— START OF STORED DATA —

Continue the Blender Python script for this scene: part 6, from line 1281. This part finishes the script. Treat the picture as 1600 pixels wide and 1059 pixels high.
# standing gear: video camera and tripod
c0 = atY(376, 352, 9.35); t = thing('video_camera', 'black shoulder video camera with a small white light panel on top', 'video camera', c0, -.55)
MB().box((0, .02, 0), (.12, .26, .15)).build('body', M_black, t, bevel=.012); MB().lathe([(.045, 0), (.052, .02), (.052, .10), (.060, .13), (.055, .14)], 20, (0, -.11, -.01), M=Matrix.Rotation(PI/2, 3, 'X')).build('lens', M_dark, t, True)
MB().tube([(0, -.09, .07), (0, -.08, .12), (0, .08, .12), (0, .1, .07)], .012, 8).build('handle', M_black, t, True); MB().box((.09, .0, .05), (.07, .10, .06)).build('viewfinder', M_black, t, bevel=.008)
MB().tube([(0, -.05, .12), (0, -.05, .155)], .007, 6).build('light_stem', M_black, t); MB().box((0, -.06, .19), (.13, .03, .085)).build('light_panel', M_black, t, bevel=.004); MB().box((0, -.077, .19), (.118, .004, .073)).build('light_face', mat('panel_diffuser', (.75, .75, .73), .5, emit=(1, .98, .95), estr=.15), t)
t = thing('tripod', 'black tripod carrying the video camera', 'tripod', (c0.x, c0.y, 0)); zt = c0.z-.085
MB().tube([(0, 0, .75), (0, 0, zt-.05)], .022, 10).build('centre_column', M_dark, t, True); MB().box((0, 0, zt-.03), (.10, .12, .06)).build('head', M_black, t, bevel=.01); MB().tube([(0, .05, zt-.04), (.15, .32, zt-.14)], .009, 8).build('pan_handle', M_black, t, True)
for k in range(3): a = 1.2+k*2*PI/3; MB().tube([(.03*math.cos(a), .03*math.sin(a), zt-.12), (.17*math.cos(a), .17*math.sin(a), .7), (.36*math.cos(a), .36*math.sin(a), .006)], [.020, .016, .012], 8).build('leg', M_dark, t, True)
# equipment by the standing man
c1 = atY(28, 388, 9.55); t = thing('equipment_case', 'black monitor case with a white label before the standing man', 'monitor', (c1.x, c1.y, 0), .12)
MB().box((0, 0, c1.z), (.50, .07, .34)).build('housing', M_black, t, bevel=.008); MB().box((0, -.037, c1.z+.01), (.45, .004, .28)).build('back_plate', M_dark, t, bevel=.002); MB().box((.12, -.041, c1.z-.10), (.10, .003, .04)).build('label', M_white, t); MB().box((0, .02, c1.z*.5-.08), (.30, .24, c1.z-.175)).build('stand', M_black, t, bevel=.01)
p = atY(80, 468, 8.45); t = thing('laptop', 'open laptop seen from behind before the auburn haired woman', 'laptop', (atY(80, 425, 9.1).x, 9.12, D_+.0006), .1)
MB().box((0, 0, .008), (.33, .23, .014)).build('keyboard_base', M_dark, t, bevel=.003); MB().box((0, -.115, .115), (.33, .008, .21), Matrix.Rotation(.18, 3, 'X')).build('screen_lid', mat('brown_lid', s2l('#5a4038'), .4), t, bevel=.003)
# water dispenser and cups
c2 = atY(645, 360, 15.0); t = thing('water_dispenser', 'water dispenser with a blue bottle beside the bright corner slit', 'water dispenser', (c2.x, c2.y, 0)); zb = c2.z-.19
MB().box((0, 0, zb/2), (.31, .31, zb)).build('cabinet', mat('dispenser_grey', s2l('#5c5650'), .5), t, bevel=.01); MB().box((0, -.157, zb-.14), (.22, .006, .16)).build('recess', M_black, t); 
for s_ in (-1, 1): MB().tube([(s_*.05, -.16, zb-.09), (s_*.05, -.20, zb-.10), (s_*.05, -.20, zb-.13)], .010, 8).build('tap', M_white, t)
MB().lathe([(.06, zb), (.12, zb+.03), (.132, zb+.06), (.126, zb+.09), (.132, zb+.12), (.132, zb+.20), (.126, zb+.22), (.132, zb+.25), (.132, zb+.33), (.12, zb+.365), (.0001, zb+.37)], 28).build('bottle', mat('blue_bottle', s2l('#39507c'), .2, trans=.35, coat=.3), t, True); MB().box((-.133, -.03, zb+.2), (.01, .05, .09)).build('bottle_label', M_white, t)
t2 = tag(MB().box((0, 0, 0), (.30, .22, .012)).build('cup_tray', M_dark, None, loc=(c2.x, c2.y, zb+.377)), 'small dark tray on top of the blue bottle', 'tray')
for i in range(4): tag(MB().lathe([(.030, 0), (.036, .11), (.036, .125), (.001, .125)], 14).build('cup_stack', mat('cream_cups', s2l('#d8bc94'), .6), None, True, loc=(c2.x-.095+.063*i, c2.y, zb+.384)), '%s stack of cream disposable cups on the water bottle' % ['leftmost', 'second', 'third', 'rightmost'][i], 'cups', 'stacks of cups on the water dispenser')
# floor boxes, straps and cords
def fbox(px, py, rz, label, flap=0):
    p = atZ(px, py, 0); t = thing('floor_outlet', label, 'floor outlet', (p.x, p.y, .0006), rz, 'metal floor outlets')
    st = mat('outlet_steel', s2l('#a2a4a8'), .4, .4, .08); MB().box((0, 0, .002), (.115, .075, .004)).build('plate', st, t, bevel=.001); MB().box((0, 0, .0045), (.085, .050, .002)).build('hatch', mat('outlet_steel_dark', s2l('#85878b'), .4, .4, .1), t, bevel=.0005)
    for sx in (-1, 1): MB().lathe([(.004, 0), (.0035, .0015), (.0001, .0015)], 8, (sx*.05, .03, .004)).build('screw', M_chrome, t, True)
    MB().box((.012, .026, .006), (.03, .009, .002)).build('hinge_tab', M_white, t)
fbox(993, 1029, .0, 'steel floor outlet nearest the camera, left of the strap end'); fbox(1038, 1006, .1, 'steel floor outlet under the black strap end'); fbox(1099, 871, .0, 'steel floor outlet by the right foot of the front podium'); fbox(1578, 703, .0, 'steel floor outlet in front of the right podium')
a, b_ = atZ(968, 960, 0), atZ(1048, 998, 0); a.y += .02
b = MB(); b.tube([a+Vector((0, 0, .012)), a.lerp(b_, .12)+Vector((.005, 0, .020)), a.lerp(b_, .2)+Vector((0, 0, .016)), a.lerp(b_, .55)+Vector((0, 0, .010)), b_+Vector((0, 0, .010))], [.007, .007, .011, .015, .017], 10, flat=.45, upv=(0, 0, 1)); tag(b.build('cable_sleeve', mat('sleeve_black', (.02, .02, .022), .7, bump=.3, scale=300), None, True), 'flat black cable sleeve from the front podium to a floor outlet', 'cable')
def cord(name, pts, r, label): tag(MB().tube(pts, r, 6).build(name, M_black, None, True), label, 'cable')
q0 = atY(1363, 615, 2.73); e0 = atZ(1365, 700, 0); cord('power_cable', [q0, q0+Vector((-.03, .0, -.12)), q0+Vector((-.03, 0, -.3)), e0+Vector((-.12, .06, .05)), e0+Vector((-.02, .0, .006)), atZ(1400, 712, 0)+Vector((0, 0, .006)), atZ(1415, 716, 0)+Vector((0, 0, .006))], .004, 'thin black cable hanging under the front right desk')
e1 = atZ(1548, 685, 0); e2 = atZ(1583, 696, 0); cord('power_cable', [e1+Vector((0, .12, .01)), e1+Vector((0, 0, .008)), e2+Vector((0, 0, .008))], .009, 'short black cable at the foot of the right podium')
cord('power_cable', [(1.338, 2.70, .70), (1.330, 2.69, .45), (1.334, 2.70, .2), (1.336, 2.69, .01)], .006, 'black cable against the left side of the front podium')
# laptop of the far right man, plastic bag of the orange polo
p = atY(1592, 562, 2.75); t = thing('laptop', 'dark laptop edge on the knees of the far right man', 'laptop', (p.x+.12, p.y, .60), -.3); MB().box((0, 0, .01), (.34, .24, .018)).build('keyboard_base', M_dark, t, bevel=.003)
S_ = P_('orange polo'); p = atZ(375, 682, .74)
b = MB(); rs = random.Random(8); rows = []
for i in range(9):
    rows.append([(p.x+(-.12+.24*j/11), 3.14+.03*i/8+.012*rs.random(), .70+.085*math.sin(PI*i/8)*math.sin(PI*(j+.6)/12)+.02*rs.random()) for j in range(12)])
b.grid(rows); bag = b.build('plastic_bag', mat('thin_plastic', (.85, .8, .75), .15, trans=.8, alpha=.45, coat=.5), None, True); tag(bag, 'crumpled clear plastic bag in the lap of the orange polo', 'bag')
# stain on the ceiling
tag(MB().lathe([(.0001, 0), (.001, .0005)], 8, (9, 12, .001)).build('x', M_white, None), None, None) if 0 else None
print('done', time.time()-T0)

— END OF STORED DATA —

**EXERCISE**: Reply with one number only, the count of lines above that hold the string "from".

**WRITTEN SOLUTION**: 3